The Bear and the Nightingale

In her debut novel, THE BEAR AND THE NIGHTINGALE, Katherine Arden vaults herself into the historical fantasy stratosphere. She’s the new, glittering star amidst longtime luminaries like Naomi Novik and Joanne Harris. Arden paints a stark, yet enchanting, portrait of a medieval Russian landscape and the battle between ancient ghosts that refuse to be laid to rest and the hard, glittering new allure of Christianity and its adherents.

Meet Vasilisa (Vasya) Petrovna, the unruly, spirited daughter of a Russian noble. Her mother died at Vasya’s birth; as the youngest of a large family, the young girl is allowed to run wild in the northern forests. A haze of magic hangs over the woods and the Petrovich estate, where the age-old spirits of Russia past linger, on the verge of fading into mere fairy tales, but visible to a select few --- including Vasya.

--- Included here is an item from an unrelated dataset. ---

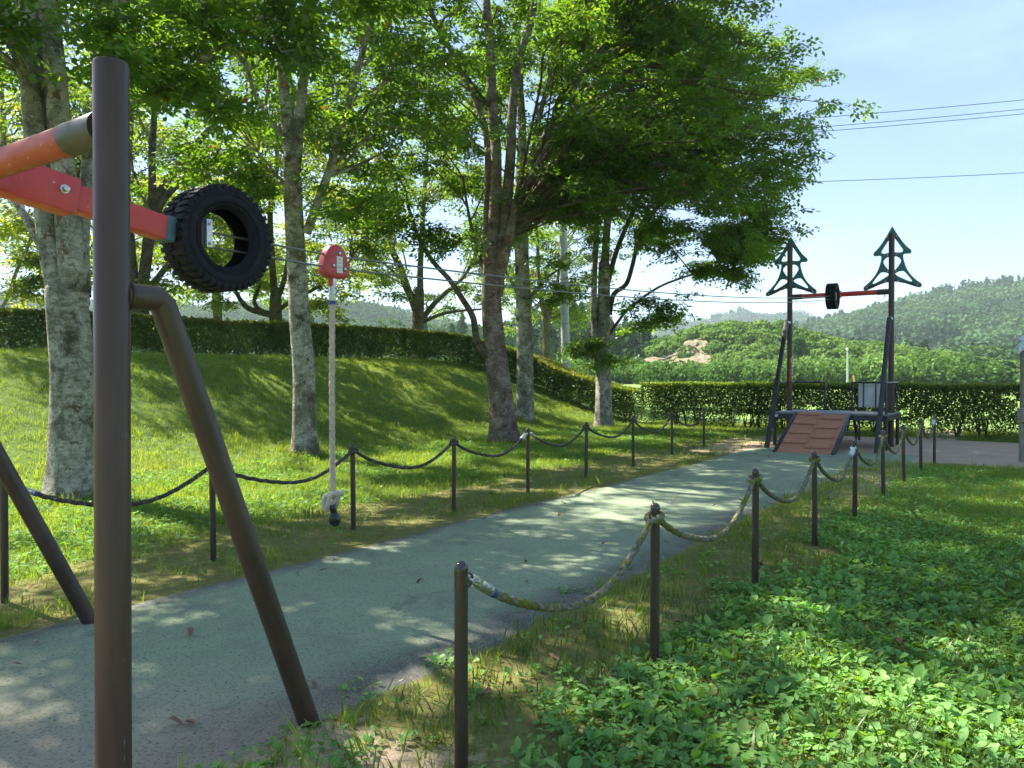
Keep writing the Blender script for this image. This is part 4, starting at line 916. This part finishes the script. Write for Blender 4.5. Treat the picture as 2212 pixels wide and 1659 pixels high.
def weeds():
    r = np.random.default_rng(51); W_ = NP()
    def dens(u, v): return np.clip(ss((u+1.95+1.1*(fbm(u*1.3, v*1.3, 52)-.5)*2)/.6)*(1-ss((v-13.8+(fbm(u, v, 54)-.5)*2)/1.2)), 0, 1)*(1-.45*ss((v-7)/4))*(1-.5*ss((u-1.5)/2)*ss((v-7)/2))
    # rosettes
    n = 21000; u = r.uniform(-3.2, 7, n); v = r.uniform(-1.2, 15, n); x = u*C_+v*S_; y = -u*S_+v*C_
    edge = ((u > -2.75) & (u < -2.1) & (v < 5.6) & (fbm(u*2.2, v*1.6, 57) > .47))
    k = inview(x, y, 1.2) & ((r.random(n) < dens(u, v)) | (edge & (r.random(n) < .9)) | ((u > -2.3) & (r.random(n) < .05))); x, y = x[k], y[k]; u, v = u[k], v[k]; n = len(x)
    small = np.where((u < -1.7), .6, 1.)*(1-.30*ss((v-6)/4))
    for j in range(7):
        m_ = r.random(n) < (.95 if j < 5 else .6); q = m_.sum(); a = r.uniform(0, 6.28, q)+j*.9; L = .052*r.uniform(.4, 1.45, q)*small[m_]; rad = .02+.02*r.random(q)
        pos = np.stack([x[m_]+np.cos(a)*rad, y[m_]+np.sin(a)*rad, gz(x[m_], y[m_])+r.uniform(.008, .05, q)*small[m_]], -1); w = r.integers(0, 4, q)
        tt = np.clip(.42+.8*(fbm(x[m_]*1.1, y[m_]*1.1, 58)-.5)+r.normal(0, .17, q), 0, .96)
        for e in range(4):
            mm_ = w == e; V, Fq = scatter(OV[e][0], OV[e][1], pos[mm_], rotmats(a[mm_], r.normal(.45, .35, mm_.sum()), r.normal(0, .25, mm_.sum())), L[mm_]); W_.add(V, Fq, np.repeat(tt[mm_], len(OV[e][0])))
    # filler small leaves
    n = 260000; u = r.uniform(-2.7, 7, n); v = r.uniform(-1.2, 15, n)**1; x = u*C_+v*S_; y = -u*S_+v*C_
    k = inview(x, y, 1.2) & (r.random(n) < dens(u, v)*.95+.02); x, y, u, v = x[k], y[k], u[k], v[k]; n = len(x); a = r.uniform(0, 6.28, n)
    L = .032*r.uniform(.5, 1.6, n); pos = np.stack([x, y, gz(x, y)+r.uniform(.005, .065, n)], -1); tt = np.clip(.40+.55*(fbm(x*.9+7, y*.9, 59)-.5)+r.normal(0, .16, n), 0, .97); tt = np.where(r.random(n) < .0015, 1, tt)
    w = r.integers(0, 4, n)
    for e in range(4):
        o2 = ovate(1, (.62, .75, .5, .85)[e], .2, .3, 2); mm_ = w == e
        V, Fq = scatter(o2[0], o2[1], pos[mm_], rotmats(a[mm_], r.normal(.2, .35, mm_.sum()), r.normal(0, .3, mm_.sum())), L[mm_]); W_.add(V, Fq, np.repeat(tt[mm_], len(o2[0])))
    o = W_.build('ground_cover', 'leaf_weed', None, True); tag(o, 'broad-leaved green weeds carpeting the lawn right of the path', 'ground cover', kind='stuff')
    # small low leaves among the grass on the left strip
    W2 = NP(); n = 42000; u = r.uniform(-11, -5.1, n); v = r.uniform(0, 20, n); x = u*C_+v*S_; y = -u*S_+v*C_
    k = inview(x, y, 1) & (r.random(n) < np.clip(ngf(u, v)*(fbm(u*.8, v*.8, 61) > .47)+.05, 0, 1)); x, y = x[k], y[k]; n = len(x); o2 = ovate(1, .7, .2, .3, 2)
    V, Fq = scatter(o2[0], o2[1], np.stack([x, y, gz(x, y)+r.uniform(.01, .07, n)], -1), rotmats(r.uniform(0, 6.28, n), r.normal(.2, .35, n), r.normal(0, .3, n)), .042*r.uniform(.6, 1.5, n)); tt = np.clip(.3+r.normal(0, .15, n), 0, .9)
    W2.add(V, Fq, np.repeat(tt, len(o2[0]))); tag(W2.build('ground_cover', 'leaf_weed', None, True), 'small round-leaved weeds among the grass left of the path', 'ground cover', kind='stuff')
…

"Arden paints a stark, yet enchanting, portrait of a medieval Russian landscape and the battle between ancient ghosts that refuse to be laid to rest and the hard, glittering new allure of Christianity and its adherents."

Content to remain amongst her siblings, Vasya’s world is turned upside down when her father heads to Moscow, meets a mysterious stranger who gives him a jewel for Vasya, and returns with a husband for her sister and a new bride for himself. Her new stepmother, Anna Ivanovna, is reputedly mad, but it turns out that she simply sees the same otherworldly beings as Vasya. Tormented by what she thinks are demons, Anna lashes out at her rebellious stepdaughter and attaches herself to the village’s new priest.

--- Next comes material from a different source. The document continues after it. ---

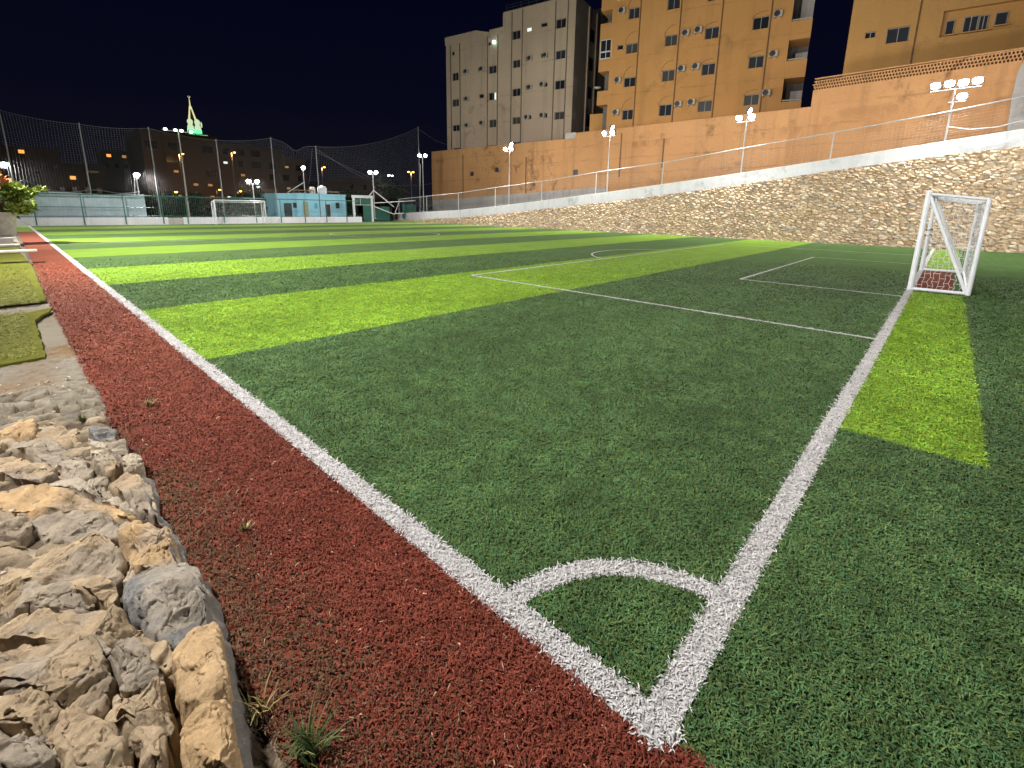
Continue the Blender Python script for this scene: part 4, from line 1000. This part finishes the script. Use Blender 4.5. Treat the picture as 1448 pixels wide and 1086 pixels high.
def rug(name, pts, label, z0=.0, z1=.03, col=(.13,.14,.026)):
    bm = bmesh.new(); ring = []
    n = len(pts)
    for i in range(n):
        a = Vector(pts[i]); b = Vector(pts[(i+1) % n]); k = max(2, int((b-a).length/.12))
        for j in range(k):
            p = a.lerp(b, j/k); ring.append((p.x+random.uniform(-.012,.012), p.y+random.uniform(-.012,.012)))
    mb = MB().prism(ring, z0, z1); o = mb.build(name, turf_mat('rug_'+name, np.array(col), .8, np.array(col)*np.array([1.25,.9,1.0]), 1.2))
    return tag(o, label, 'turf rug')
def P2(px, py): v = gz(px, py, .03); return (v.x, v.y)
rug('turf_rug', [(-4,9.95),(P2(68,424)[0]-.02,P2(68,424)[1]),P2(53.5,395),P2(47,378),(-.90,20.2),(-4,20.2)], 'large olive green turf rug along the red strip, nearer to the bench')
rug('turf_rug', [(-4,9.45),P2(30,443),P2(75,435),(-.93,8.95),P2(50,452),P2(54,472),P2(65,504),P2(0,516),(-4,6.1)], 'smaller olive turf rug with a torn corner next to the rubble', col=(.14,.142,.028))
rug('turf_rug', [(-4,20.6),(-.95,20.6),(-.85,24.0),(-4,24.0)], 'olive turf rug under the leafy bush behind the bench', col=(.13,.14,.026))

# stones of the edging wall, traced on the ground and given height
ST = attr_mat('edging_stone', .9, .15, (30, .7, .02), 11.0, .2)
sw = empty('stone_edging', (-1.3, 1.3, 0))
def stone(poly, crop, kind, h, tilt=(0, 0), res=(72, 26), seed=0, zref=.10, label=None):
    ox, oy, s = crop; P = [gz(ox+x/s, oy+y/s, zref) for x, y in poly]; P = [Vector((p.x, p.y)) for p in P]
    c = sum(P, Vector((0, 0)))/len(P)
    na, nr = res
    # outline resampled by angle from the centre, with the corners kept a little round
    per = []; n = len(P)
    for i in range(n):
        a, b = P[i], P[(i+1) % n]
        for k in range(12): per.append(a.lerp(b, k/12))
    m_ = len(per); sm = per[:]
    for _ in range(4): sm = [(sm[i-1]+sm[i]*2+sm[(i+1) % m_])/4 for i in range(m_)]
    area = sum(per[i].x*per[(i+1) % m_].y-per[(i+1) % m_].x*per[i].y for i in range(m_))
    if area < 0: sm = sm[::-1]
    A_ = np.array([[q.x, q.y] for q in sm]+[[sm[0].x, sm[0].y]]); ls = np.concatenate([[0], np.cumsum(np.hypot(*np.diff(A_, axis=0).T))])
    tt = np.linspace(0, ls[-1], na, endpoint=False); O = np.stack([np.interp(tt, ls, A_[:, 0]), np.interp(tt, ls, A_[:, 1])], 1); C = np.array([c.x, c.y])
    O = C+(O-C)*1.06
    size = math.sqrt(abs(area)/2)
    rr = np.linspace(0, 1, nr)**.8; Vx = []; 
    r = np.random.default_rng(seed+100); pa = r.uniform(0, 6.28); ph = r.uniform(0, 6.28)
    g1, g2 = r.normal(size=2)*.10
    pts = C[None, None]+(O-C)[None]*rr[:, None, None]
    X, Y = pts[..., 0], pts[..., 1]; T = np.repeat(rr[:, None], na, 1)
    hgt_c = h*(1.08+.22*r.random())
    e_ = (1-T)*size*.9
    Z = np.full(X.shape, hgt_c) + (X-C[0])*(tilt[0]+g1) + (Y-C[1])*(tilt[1]+g2)
    for k in range(9):                                   # broken faces: a few oblique cuts
        a_ = r.uniform(0, 6.28); sl = r.uniform(.25, 1.1); off = r.uniform(.0, .42)*size
        dd = (X-C[0])*math.cos(a_)+(Y-C[1])*math.sin(a_)
        Z = np.minimum(Z, np.maximum(hgt_c - sl*np.maximum(dd-off, -.06), hgt_c*.70+.2*sl*(off-dd)))
    Z = np.minimum(Z, hgt_c*.55 + 2.6*e_*(.7+.6*fbm(X, Y, 9, seed+2)))
    Z = np.where(T > .995, -.05, np.maximum(Z, .02))
    P3 = np.stack([X, Y, Z], -1)
    for _ in range(1): P3[1:-1] = P3[1:-1]*.5+(P3[2:]+P3[:-2])*.25
    du_ = np.roll(P3, -1, 1)-np.roll(P3, 1, 1); dv_ = np.gradient(P3, axis=0); N = np.cross(dv_, du_); ln = np.linalg.norm(N, axis=-1, keepdims=True); N = N/np.maximum(ln, 1e-9)
    N = np.where(N[..., 2:3] < -.2, -N, N); N[0] = (0, 0, 1)
    S = P3*np.array([1, 1, 1.0]); ca_, sa_ = math.cos(pa), math.sin(pa)
    lay = S[..., 0]*ca_*.5 + S[..., 1]*sa_*.5 + S[..., 2]*1.1
    w3 = fbm3(S*4.5, seed+3, 3); q = lay*(17+8*r.random()) + 2.6*w3; fr = q % 1.0; led = np.where(fr < .8, fr/.8, (1-fr)/.2)
    rid = 1-np.abs(2*fbm3(S*9, seed+9, 4)-1)*2.2
    D = .016*(fbm3(S*5, seed+21, 3)-.5)*2 + .016*(np.clip(led*1.3, 0, 1)-.5)
    P3 = P3 + N*(D*min(1.15, .35+size*2.6))[..., None]
    # chips: flat broken facets with sharp arrises
    nchip = int(10+size*26)
    for k in range(nchip):
        ia, ir = r.integers(0, na), r.integers(0, nr-3); n_ = N[ir, ia]*1.0+r.normal(size=3)*.28; n_ /= np.linalg.norm(n_)
        if n_[2] < .05: continue
        p0 = P3[ir, ia] - n_*r.uniform(.001, .007)*min(1.3, .5+size*2)
        d_ = (P3-p0)@n_; near_ = np.clip((1-np.linalg.norm(P3-p0, axis=-1)/(size*.6+.02))*3, 0, 1)
        P3 = P3 - n_*(np.clip(d_, 0, .022)*near_*.92)[..., None]
    rid = np.abs(2*fbm3(S*14, seed+19, 4)-1)
    crk = np.clip(1-rid*9, 0, 1)
    D = -.009*crk + .0045*(fbm3(S*34, seed+23, 3)-.5)*2 + .005*(np.abs(2*fbm3(S*26, seed+29, 3)-1)-.3)
    P3[:-2] = P3[:-2] + N[:-2]*(D*min(1.15, .45+size*2.2))[..., None][:-2]
    X, Y, Z = P3[..., 0], P3[..., 1], P3[..., 2]; O = P3[-1, :, :2]
    P3[0] = P3[0].mean(0)
    org = np.array(sw.location)
    V = P3.reshape(-1, 3)-org
    i = np.arange(nr-1)[:, None]*na + np.arange(na)[None]; j = np.arange(nr-1)[:, None]*na + (np.arange(na)[None]+1) % na
    F = np.stack([i, j, j+na, i+na], -1).reshape(-1, 4)
    pal = {'tan': (.36,.275,.18), 'ochre': (.43,.295,.16), 'grey': (.30,.255,.20), 'dark': (.19,.185,.18), 'brown': (.33,.25,.165), 'pale': (.40,.345,.275)}[kind]
    t1 = fbm(X, Y, 4.5, seed+31); t2 = fbm(X, Y, 13, seed+37)
    c_ = np.array(pal)[None, None]*(.72+.55*t2)[..., None]
    alt = np.array((.26,.245,.225)) if kind in ('tan', 'brown', 'ochre') else np.array((.38,.31,.22))
    k_ = np.clip((t1-.50)*5, 0, .42)[..., None]; c_ = c_*(1-k_)+alt*k_
    c_ = c_.reshape(-1, 3)
    o = np_mesh('stone', V, F, ST, sw, c_, True)
    if label: o['label'] = label
    return o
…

But amidst trouble at home, Vasya is haunted by specters, vampires and zombies that encroach on her home. The spirit world is dying, and it’s up to this witchy young woman to save it, all while dodging her vengeful stepmother, her disapproving father, and the two creatures battling for her very soul: a grasping frost creature and the Lord of Death himself.

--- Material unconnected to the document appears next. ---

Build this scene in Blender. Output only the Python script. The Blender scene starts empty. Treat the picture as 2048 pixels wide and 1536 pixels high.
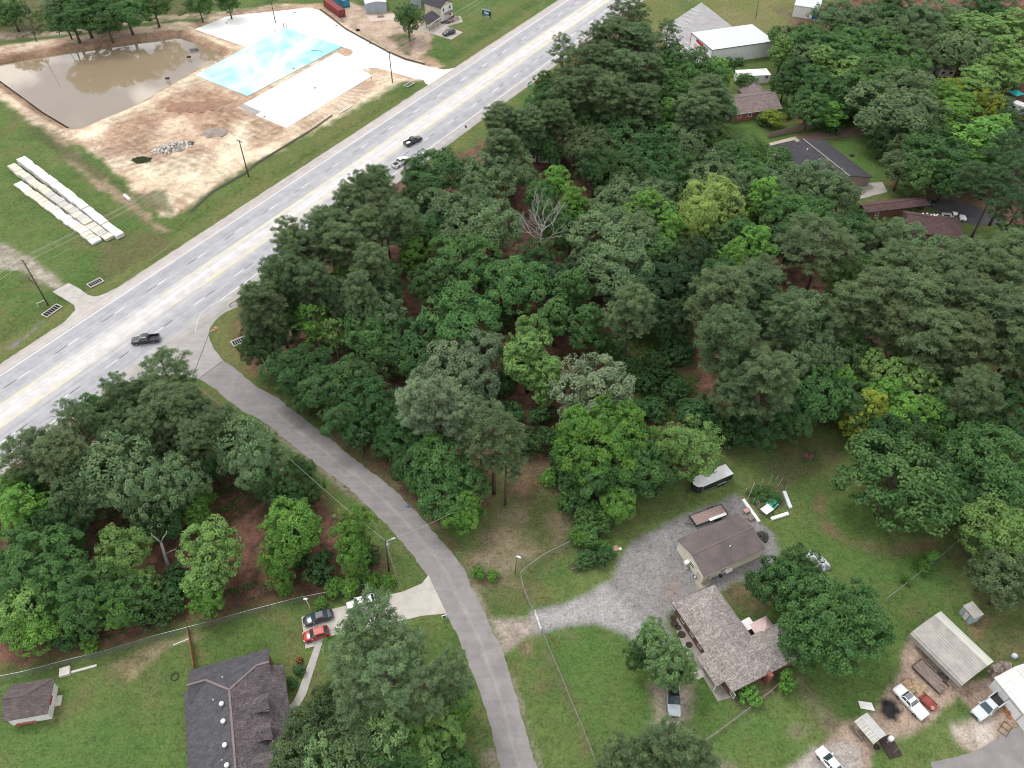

Arden makes northern Russia a lush, evocative background for a young girl’s journey to womanhood and self-actualization. Vasya is an appealing heroine, one whose determination to save the old ways and whose clear-eyed perspective are the magical world’s northern star. The author does wait quite a long time to actually bring Vasya fully into the Otherworld, and her compelling scenes in that realm are far too short. But the magic is otherwise alive and well throughout THE BEAR AND THE NIGHTINGALE.